Crossposted from https://kirstensnotebook.blogspot.com/2021/04/biblical-advice-for-people-with-short.html?m=1
I have a surprising number of friends, or friends of friends, who believe the world as we know it will likely end in the next 20 or 30 years.
They believe that transformative artificial intelligence will eventually either: a) solve most human problems, allowing humans to live forever, or b) kill/enslave everyone.
A lot of people honestly aren't sure of the timelines, but they're sure that this is the future. People who believe there's a good chance of transformative AI in the next 20-30 years are called people with "short timelines."
There are a lot of parallels between people with short AI timelines and the early Christian church. Early Christians believed that Jesus was going to come back within their lifetimes. A lot of early Christians were quitting their jobs and selling their property to devote more to the church, in part because they thought they wouldn't be on earth for much longer! Both early Christians and people with short AI timelines believe(d):
-you're on the brink of eternal life,
-you've got a short window of opportunity to make things better before you lock in to some kind of end state, and
-everything's going to change in the next 20 or 30 years, so you don't need a pension!
So what advice did early church leaders give to Christians living with these beliefs?
Boldly tell the truth: Early church leaders were routinely beaten, imprisoned or killed for their controversial beliefs. They never told early Christians to attempt to blend in. They did, however, instruct early Christians to...
Follow common sense morality: The Apostle Paul writes to the Romans that they should "Respect what is right in the sight of all people." Even though early Christians had a radically different worldview from others at the time, they're encouraged to remain married to their unbelieving spouses, be good neighbours, and generally act in a way that would be above reproach. As part of that, church leaders also advised early Christians...
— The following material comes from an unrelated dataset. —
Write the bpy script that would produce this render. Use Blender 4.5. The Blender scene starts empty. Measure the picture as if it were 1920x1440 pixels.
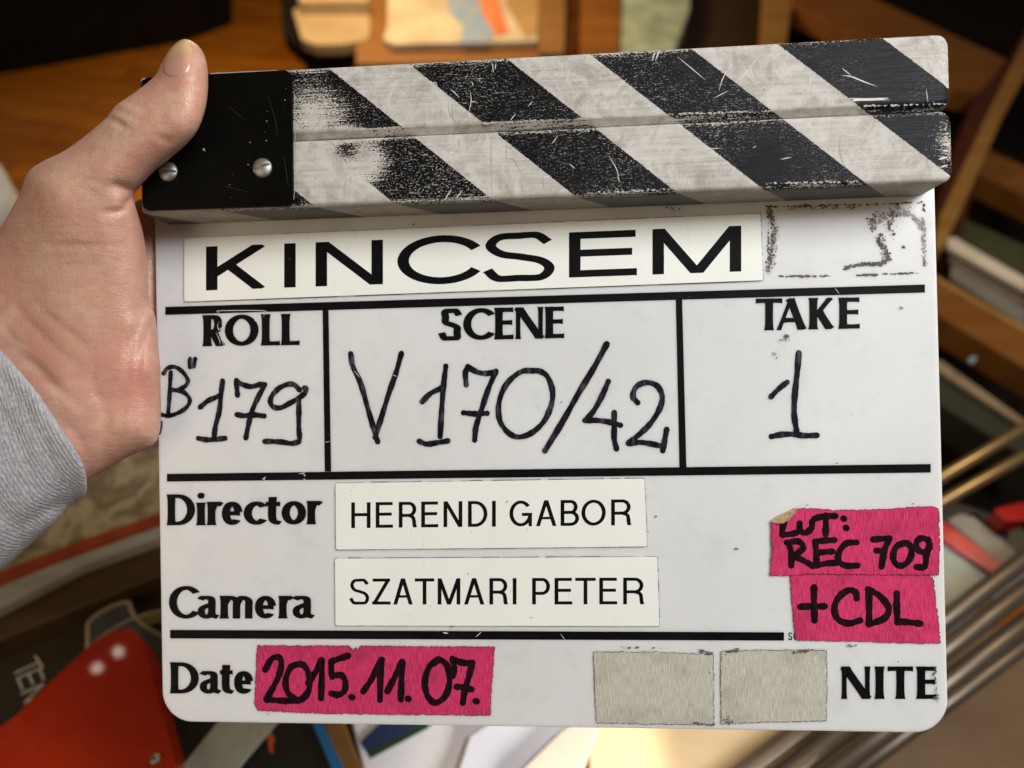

Don't quit your day job: In Paul's second letter to the Thessalonians, he had to specifically tell them to go get jobs again, because so many of them had quit their jobs and become busybodies in preparation for the apocalypse. Even Paul himself, while preaching the Gospel, sometimes worked as a tentmaker. Early Christians were advised to work. A few of them worked full time on the mission of spreading the good news of Christ with the support and blessing of their community. Most of them worked on the normal boring jobs that they had before. In the modern day, this would likely also include making sure you have a pension and do other normal life admin.
I am uncertain how much relevance Christian teachings have for people with short AI timelines. I don't know if it's comforting or disturbing to know that you're not the first community to experience life that you believe to be at the hinge of history.
Summary: The difference between early Christianity and modern movements focused on reducing prospective existential risks is to that to publicly and boldly speak one's beliefs that go against the ruling ideology was considered against common sense morality during the Cold War. Modern x-risk movements can't defend themselves from suppression as well because their small communities subject to severe conditions in modern police/surveillance states.
Some scientists and whistleblowers in the Soviet Union and the United States not only lost their jobs but were imprisoned for a number of years, or were otherwise legally punished or politically persecuted in ways that had severe consequences beyond the professional. As far as I'm aware, none of them were killed and I'd be very surprised if any of them were.
Please don't concern yourself to write more on this subject on my behalf. I'm satisfied with the conclusion that the difference between early Christians and the modern whistleblowers in question is that for the whistleblowers to publicly and boldly express their honest beliefs was perceived as a betrayal of good citizenship. The two major conditions that come to mind that determined these different outcomes are:
1. The Authoritarianism on Both Sides of the Iron Curtain During the Cold War.
Stalinist Russia is of course recognized as being totalitarian but history has been mythologized to downplay how much liberal democracy in the United States was at risk of failing during the same period. I watched a couple documentaries on that subject produced to clarify the record about the facts of the matter during the McCarthyist era. The anti-communism of the time was becoming extreme in a way well-characterized in a speech Harry S. Truman addressed to Congress. I forget the exact quote but to paraphrase it, it went something like: "we didn't finish beating fascism only for us to descend into fascism ourselves."
2. The Absence of an Authoritative Organization on the Part of the Defectors
(Note: In this case, I don't mean "defector" to be pejorative but only to indicate that members of the respective communities took actions defying rules established by the reigning political authority.)
As I understand it, Christianity began dramatically expanding even within a few years of Jesus' crucifixion. Over the next few decades, it became a social/religious organization that grew enough that it became harder and harder for the Roman Empire to simply quash. There was not really an organization for Cold War whistleblowers that had enough resources to meaningfully defend its members from being suppressed or persecuted.